#### Records for processing

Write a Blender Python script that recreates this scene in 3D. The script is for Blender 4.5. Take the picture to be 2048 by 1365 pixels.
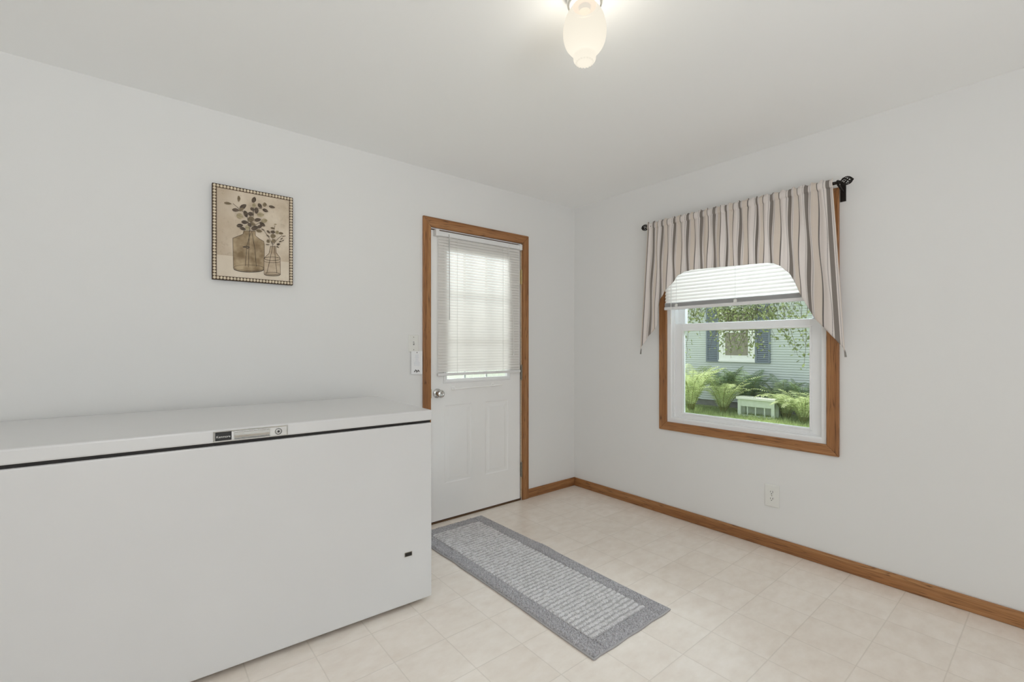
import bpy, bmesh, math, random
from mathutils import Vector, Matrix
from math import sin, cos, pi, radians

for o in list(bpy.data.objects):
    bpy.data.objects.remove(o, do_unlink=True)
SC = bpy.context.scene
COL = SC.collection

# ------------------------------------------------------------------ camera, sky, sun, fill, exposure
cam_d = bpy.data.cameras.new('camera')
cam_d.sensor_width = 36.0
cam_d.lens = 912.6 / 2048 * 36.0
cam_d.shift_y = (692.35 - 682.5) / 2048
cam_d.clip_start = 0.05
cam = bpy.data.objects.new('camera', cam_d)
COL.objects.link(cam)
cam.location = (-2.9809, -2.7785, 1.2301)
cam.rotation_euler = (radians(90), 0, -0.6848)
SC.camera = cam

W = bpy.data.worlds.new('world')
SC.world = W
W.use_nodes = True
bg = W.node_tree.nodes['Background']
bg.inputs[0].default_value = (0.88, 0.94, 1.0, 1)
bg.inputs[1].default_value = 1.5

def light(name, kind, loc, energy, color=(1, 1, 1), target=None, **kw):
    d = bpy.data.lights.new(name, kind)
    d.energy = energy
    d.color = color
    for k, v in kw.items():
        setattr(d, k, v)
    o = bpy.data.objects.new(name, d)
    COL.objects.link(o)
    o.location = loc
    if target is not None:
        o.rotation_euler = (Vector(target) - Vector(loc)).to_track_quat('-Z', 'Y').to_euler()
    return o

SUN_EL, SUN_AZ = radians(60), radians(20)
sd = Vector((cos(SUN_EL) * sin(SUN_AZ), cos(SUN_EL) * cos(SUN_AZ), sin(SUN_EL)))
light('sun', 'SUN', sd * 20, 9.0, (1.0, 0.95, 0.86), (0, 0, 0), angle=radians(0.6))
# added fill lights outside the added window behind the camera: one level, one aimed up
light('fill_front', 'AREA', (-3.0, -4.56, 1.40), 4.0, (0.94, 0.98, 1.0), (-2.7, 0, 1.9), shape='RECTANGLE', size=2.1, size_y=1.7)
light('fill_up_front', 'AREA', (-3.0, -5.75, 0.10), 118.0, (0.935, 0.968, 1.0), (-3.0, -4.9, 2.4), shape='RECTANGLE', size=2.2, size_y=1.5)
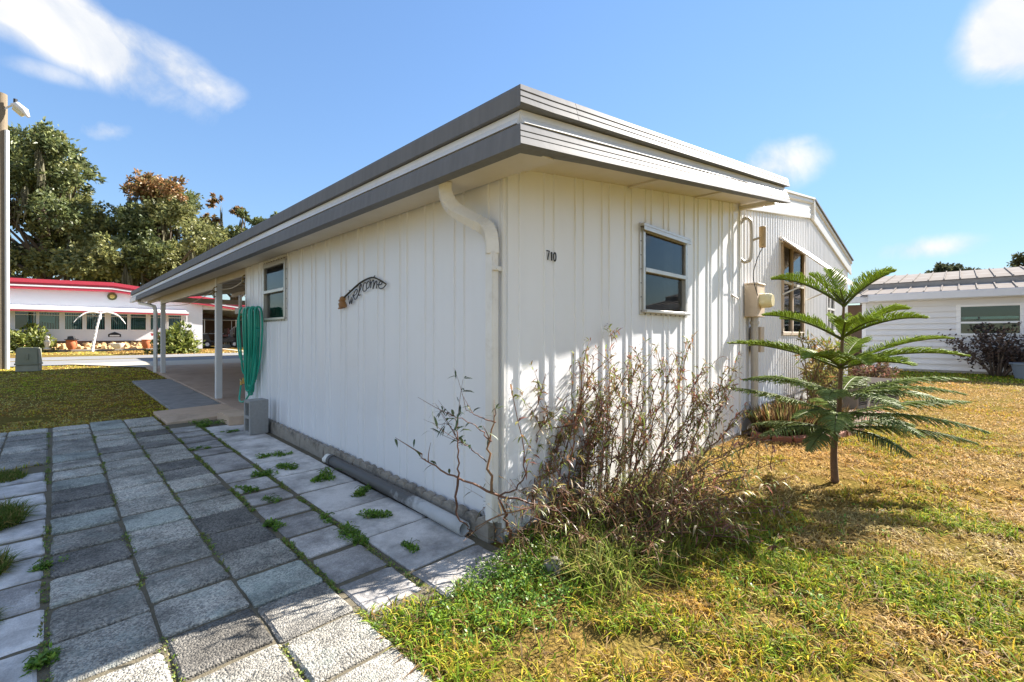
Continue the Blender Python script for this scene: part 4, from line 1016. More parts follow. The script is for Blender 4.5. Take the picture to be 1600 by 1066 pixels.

########

■ **What the task asks**:
Every record gets retyped exactly; no picture goes into the copy.

■ **Answer to this problem**:
Write a Blender Python script that recreates this scene in 3D. The script is for Blender 4.5. Take the picture to be 2048 by 1365 pixels.
import bpy, bmesh, math, random
from mathutils import Vector, Matrix
from math import sin, cos, pi, radians

for o in list(bpy.data.objects):
    bpy.data.objects.remove(o, do_unlink=True)
SC = bpy.context.scene
COL = SC.collection

# ------------------------------------------------------------------ camera, sky, sun, fill, exposure
cam_d = bpy.data.cameras.new('camera')
cam_d.sensor_width = 36.0
cam_d.lens = 912.6 / 2048 * 36.0
cam_d.shift_y = (692.35 - 682.5) / 2048
cam_d.clip_start = 0.05
cam = bpy.data.objects.new('camera', cam_d)
COL.objects.link(cam)
cam.location = (-2.9809, -2.7785, 1.2301)
cam.rotation_euler = (radians(90), 0, -0.6848)
SC.camera = cam

W = bpy.data.worlds.new('world')
SC.world = W
W.use_nodes = True
bg = W.node_tree.nodes['Background']
bg.inputs[0].default_value = (0.88, 0.94, 1.0, 1)
bg.inputs[1].default_value = 1.5

def light(name, kind, loc, energy, color=(1, 1, 1), target=None, **kw):
    d = bpy.data.lights.new(name, kind)
    d.energy = energy
    d.color = color
    for k, v in kw.items():
        setattr(d, k, v)
    o = bpy.data.objects.new(name, d)
    COL.objects.link(o)
    o.location = loc
    if target is not None:
        o.rotation_euler = (Vector(target) - Vector(loc)).to_track_quat('-Z', 'Y').to_euler()
    return o

SUN_EL, SUN_AZ = radians(60), radians(20)
sd = Vector((cos(SUN_EL) * sin(SUN_AZ), cos(SUN_EL) * cos(SUN_AZ), sin(SUN_EL)))
light('sun', 'SUN', sd * 20, 9.0, (1.0, 0.95, 0.86), (0, 0, 0), angle=radians(0.6))
# added fill lights outside the added window behind the camera: one level, one aimed up
light('fill_front', 'AREA', (-3.0, -4.56, 1.40), 4.0, (0.94, 0.98, 1.0), (-2.7, 0, 1.9), shape='RECTANGLE', size=2.1, size_y=1.7)
light('fill_up_front', 'AREA', (-3.0, -5.75, 0.10), 118.0, (0.935, 0.968, 1.0), (-3.0, -4.9, 2.4), shape='RECTANGLE', size=2.2, size_y=1.5)
Continue the Blender Python script for this scene: part 4, from line 1016. More parts follow. The script is for Blender 4.5. Take the picture to be 1600 by 1066 pixels.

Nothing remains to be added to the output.